Sidang perdana gugatan praperadilan Budi Gunawan akan berlangsung di PN Jakarta Selatan pada hari ini, Senin (2/2/2015).
"Jangan ada ada pengaruh intervensi politik, publik, atau intervensi dari pihak mana pun. Kode etik kehakiman harus dijalankan secara jujur, fair dan adil," kata Komisioner KY Jaja Ahmad Jayus saat dihubungi Kompas.com, Senin pagi.
Ahmad menekankan, seorang hakim harus menyertakan alasan berdasarkan logika hukum dalam menyusun pertimbangan atas sebuah perkara. Jika hakim memasukkan pandangan di luar persidangan dalam pertimbangannya, kata Jaja, putusan yang dihasilkan akan menimbulkan ketidakpuasan pada salah satu pihak.
"Jadi harus jernih dalam berpamdangan sesuai kacamata hukum. Tidak boleh fakta di luar persidangan dimasukkan di dalam pandangan. Harus ada landasan hukum yang reasonable dalam mengambil pandangannya," papar Jaja.
Sebelumnya, Komjen Pol Budi Gunawan ditetapkan sebagai tersangka oleh Komisi Pemberantasan Korupsi dalam kasus dugaan korupsi berupa penerimaan hadiah atau janji selama menjabat sebagai Kepala Biro Pembinaan Karier Deputi Sumber Daya Manusia Polri periode 2003-2006 dan jabatan lainnya di kepolisian.

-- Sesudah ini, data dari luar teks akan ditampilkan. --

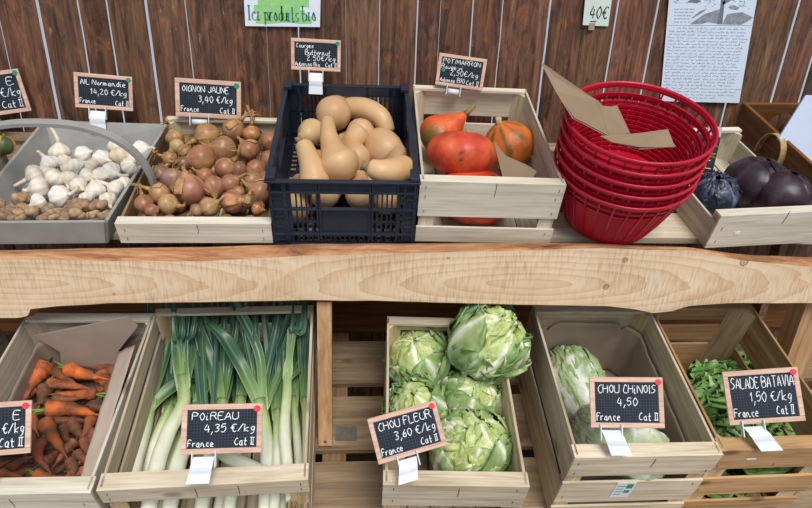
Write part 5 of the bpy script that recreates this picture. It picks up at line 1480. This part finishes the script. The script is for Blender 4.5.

KPK menjerat Budi dengan Pasal 12 huruf a atau huruf b, Pasal 5 ayat 2, serta Pasal 11 atau Pasal 12 B Undang-Undang Tindak Pidana Korupsi juncto Pasal 55 ayat 1 ke-1 KUHP. Budi terancam hukuman maksimal penjara seumur hidup jika terbukti melanggar pasal-pasal itu.
Atas penetapan tersangka ini, melalui pengacaranya, Razman Nasution, Budi mengajukan gugatan praperadilan di PN Jakarta Selatan.